Valerie Battle Kienzle loves to engage in research and pursues her subject matter with verve and competence. She describes herself as “a history nerd”. Her pursuit of exploring the past benefits all who pick up her books and her latest book about the St. Louis fashion industry is no exception.

Kienzle started searching through the photo archives at the Missouri History Museum and Landmark Association of St Louis. What she found stimulated her passion for fashion history so much that she did not want to stop her research. “I was a kid going down rabbit holes. It was all so fascinating,” she recalls. The talented author researched the shoe and garment industries for five years before deciding to write her book which walks readers down Washington Avenue, the heart of the garment district, also called Shoe Street USA. She points out the buildings where the hum of sewing machines produced piles of clothing and the clanking of leather presses stamping out shoes rang out for decades.

In a stunningly, colorful coffee table book, the author chronicles three types of fashion industries in the Gateway City—fur, footwear, and ready-to-wear garments. St. Louis was founded as a fur trading post in 1764. At the apex of the fur business, millions of pelts--mink, mole, squirrel, badger, marmot, muskrat, rabbit, opossum, and skunk--were stored in large, smelly warehouses near the Mississippi River waiting to be shipped around the world. These storehouses were located where the Jefferson National Expansion Memorial is today.

During the 19th century, St. Louis became known as a cotton and wool distribution center and also as a massive producer of footwear and ready-to-wear clothing. Many specialty items were designed and produced at local factories. For example, the junior dress size and style originated in St Louis, its sales flourishing from the 1930s through the 1960s. Retailers from New York and other fashion centers traveled to the Midwest semiannually to purchase racks of junior and other style dresses as well as grosses of shoes to sell in their high-end retail shops back home.

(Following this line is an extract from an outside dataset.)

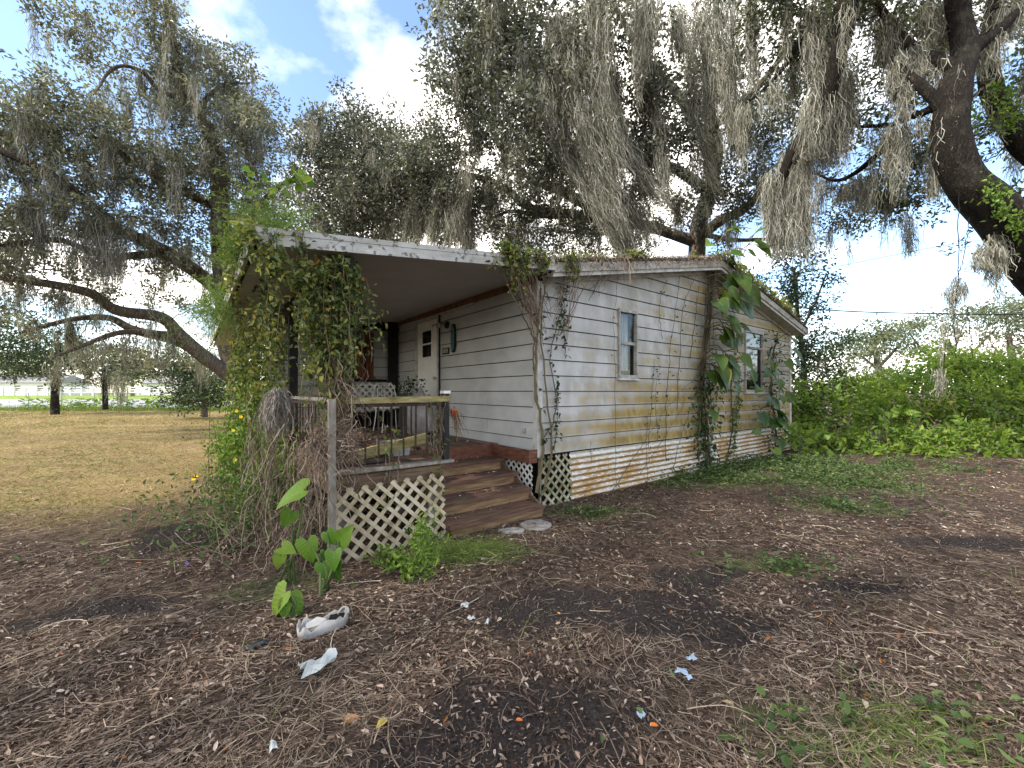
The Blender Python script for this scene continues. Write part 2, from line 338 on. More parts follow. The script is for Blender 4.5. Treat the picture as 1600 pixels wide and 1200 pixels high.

“Ready to Wear” expands St. Louis’ history through the unique lens of fashion by recounting the development of several multimillion-dollar businesses, reporting seldom-told stories, and reproducing old ads and photographs. Kienzle interweaves history, personal stories, and local lore to repeatedly surprise the reader with facts about the fashion industry and stories of people who became famous for their contributions to fashion, some of whom became philanthropists whose endowments continue to support the fine arts in St. Louis.

One of the notable industry personalities of the post-Civil War era was the formerly enslaved Elizabeth Keckley, a woman who purchased her freedom and her son’s by using the money she earned as a seamstress in St. Louis. Keckley’s superb stitching skills led her to eventually work as Mary Todd Lincoln's personal seamstress during her White House years. Another little-known tidbit is that local Coed-Frocks and Brown Shoe Company made the uniforms for the Girl Scouts of America. And during World Wars I and II, Brown Shoe Company, International Shoe company, and Hamilton-Brown Shoe Company manufactured millions of pairs of boots for all branches of the U.S. military. Many of these were produced in plants in small towns such as Columbia, Hermann, and Washington, Missouri.

Kienzle's book successfully logs the rise and fall of St. Louis as a fashion city but also promotes its rebirth, pointing out that St. Louis fashion continues to play a key role in the city’s economic and civic life. “There are more companies and people making one-of-a-kind jewelry and clothing designs here than people realize,” says Kienzle. She also describes how several of the well-built industrial buildings on or near Washington Avenue have been repurposed for residences, businesses, and dining spots.

This entertaining history is suitable for everyone. Its layout allows it to be read a page at a time or in one long sitting.

About the Author: Valerie Battle Kienzle spent more than thirty-five years employed as a newspaper writer, corporate public affairs manager, advertising account representative, school district communications writer, and freelance writer. She is a resident of Weldon Spring, Missouri. Reedy Press is the publisher of this 214-page book which includes a large resource section, a bibliography, countless photographs, and a thorough index.